Über Babis hängt zudem weiter der Schatten der „Storchennest-Affäre“: Ein Gericht hob seinen Freispruch auf, es geht um mögliche Unregelmäßigkeiten bei EU-Subventionen. Zugleich besitzt er ein Firmenimperium mit Hunderten Betrieben. Das ist ein Dauerthema für Kritiker, die Interessenkonflikte sehen.
Europa im Wandel
Präsident Petr Pavel, ehemaliger NATO-General und klar proeuropäisch, nimmt heute mit allen Vorsitzenden der im neuen Parlament vertretenen Parteien Gespräche zur Regierungsbildung auf. Er verlangt Transparenz, bevor er über den Regierungsauftrag entscheidet.
Die Wahl in Tschechien steht nicht allein. In vielen europäischen Ländern gewinnen populistische und nationalkonservative Parteien an Gewicht: in Ungarn, der Slowakei, Österreich, Frankreich oder den Niederlanden. Überall gerät die politische Mitte unter Druck, während Populisten einfache Antworten auf komplexe Krisen versprechen.

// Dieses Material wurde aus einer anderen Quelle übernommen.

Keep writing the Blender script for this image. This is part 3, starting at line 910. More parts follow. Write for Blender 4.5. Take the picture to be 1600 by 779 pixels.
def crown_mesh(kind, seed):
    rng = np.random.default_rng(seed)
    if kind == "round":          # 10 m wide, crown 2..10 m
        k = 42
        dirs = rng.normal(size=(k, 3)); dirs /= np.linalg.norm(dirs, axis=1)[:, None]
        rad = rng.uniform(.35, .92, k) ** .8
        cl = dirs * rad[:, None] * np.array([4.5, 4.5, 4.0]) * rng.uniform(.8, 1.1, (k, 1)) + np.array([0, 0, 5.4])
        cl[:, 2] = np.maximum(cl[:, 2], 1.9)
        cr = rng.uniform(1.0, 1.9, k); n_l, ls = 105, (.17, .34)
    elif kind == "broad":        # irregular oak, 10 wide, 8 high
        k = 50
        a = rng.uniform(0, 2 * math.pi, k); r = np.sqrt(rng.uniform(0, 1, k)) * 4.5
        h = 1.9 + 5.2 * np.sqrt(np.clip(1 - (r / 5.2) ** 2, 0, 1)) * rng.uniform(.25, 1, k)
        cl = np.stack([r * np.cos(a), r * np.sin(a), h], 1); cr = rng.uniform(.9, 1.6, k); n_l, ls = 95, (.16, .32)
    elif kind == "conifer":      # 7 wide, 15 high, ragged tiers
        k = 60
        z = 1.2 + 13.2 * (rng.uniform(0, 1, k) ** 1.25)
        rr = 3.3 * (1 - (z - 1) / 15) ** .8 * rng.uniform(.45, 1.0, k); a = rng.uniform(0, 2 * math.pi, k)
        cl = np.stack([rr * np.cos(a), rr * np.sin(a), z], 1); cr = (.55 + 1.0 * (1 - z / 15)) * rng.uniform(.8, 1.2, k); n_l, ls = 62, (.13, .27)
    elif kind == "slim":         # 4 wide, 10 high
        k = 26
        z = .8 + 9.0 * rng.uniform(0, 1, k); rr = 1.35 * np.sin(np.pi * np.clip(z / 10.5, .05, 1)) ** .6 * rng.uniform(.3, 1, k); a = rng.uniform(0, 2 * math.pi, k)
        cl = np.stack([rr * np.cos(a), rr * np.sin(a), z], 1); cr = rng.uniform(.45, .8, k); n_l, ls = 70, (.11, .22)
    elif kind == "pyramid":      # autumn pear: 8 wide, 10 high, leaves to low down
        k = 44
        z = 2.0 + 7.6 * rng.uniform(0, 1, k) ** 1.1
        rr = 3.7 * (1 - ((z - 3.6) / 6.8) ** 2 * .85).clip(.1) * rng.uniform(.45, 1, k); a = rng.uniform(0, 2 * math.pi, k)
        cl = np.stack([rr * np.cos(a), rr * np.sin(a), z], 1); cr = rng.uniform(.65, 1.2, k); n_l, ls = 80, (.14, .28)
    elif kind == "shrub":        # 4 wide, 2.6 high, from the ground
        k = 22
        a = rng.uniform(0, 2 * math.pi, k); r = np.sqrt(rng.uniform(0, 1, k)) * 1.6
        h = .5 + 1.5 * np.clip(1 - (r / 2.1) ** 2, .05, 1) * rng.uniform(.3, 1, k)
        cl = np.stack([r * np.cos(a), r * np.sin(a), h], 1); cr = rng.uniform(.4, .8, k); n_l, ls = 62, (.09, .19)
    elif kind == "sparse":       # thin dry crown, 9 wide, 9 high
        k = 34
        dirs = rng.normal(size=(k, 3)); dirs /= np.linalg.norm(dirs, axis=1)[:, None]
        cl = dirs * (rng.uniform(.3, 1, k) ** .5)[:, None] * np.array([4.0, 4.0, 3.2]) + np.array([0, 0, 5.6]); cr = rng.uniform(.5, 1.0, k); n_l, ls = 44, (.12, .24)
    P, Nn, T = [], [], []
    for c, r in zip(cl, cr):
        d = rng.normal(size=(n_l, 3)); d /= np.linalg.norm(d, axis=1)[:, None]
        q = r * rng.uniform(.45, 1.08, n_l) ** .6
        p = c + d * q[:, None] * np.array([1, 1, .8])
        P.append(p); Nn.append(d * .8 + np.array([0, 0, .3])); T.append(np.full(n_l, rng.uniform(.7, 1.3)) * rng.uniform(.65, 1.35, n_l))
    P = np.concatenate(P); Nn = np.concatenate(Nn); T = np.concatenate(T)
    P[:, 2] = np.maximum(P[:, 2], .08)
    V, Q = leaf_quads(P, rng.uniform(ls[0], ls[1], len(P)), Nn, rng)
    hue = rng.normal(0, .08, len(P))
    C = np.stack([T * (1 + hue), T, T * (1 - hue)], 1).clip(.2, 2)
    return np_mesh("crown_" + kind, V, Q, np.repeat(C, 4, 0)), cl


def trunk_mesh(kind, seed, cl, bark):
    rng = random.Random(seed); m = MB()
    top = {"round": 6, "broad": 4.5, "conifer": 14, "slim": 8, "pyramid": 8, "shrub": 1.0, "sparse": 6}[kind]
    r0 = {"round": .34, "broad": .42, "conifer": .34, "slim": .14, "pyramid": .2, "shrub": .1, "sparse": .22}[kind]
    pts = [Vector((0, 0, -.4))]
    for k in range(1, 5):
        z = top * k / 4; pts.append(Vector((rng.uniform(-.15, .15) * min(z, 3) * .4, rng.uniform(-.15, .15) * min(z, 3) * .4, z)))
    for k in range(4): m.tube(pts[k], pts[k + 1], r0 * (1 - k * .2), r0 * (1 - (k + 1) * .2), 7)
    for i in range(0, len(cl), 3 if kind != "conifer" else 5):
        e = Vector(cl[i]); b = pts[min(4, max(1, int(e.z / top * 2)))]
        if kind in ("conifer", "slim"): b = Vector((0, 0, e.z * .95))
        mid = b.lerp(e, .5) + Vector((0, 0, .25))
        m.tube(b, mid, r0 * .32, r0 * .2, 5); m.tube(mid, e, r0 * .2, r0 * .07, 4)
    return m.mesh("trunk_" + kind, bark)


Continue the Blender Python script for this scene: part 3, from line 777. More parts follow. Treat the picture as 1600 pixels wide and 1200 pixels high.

Tschechien war lange ein verlässlicher Partner der EU und ein entschiedener Unterstützer der Ukraine. Nun könnte sich diese Rolle verändern. Der Politologe Josef Mlejnek merkt aber an: Babis sei unideologischer Pragmatiker. Er werde Europa das Verhandeln schwerer machen, aber wohl nicht alles umstoßen.
Ein Land an der Weggabelung
Die Prager Evropská-Straße führt auch am Morgen nach der Wahl unbeirrt weiter hinaus zum Flughafen, hinaus nach Europa. Für die Prager ist sie eine der wichtigsten Verkehrsadern – ob das auch in politischer Hinsicht so bleibt, ist nach der Wahl offener denn je.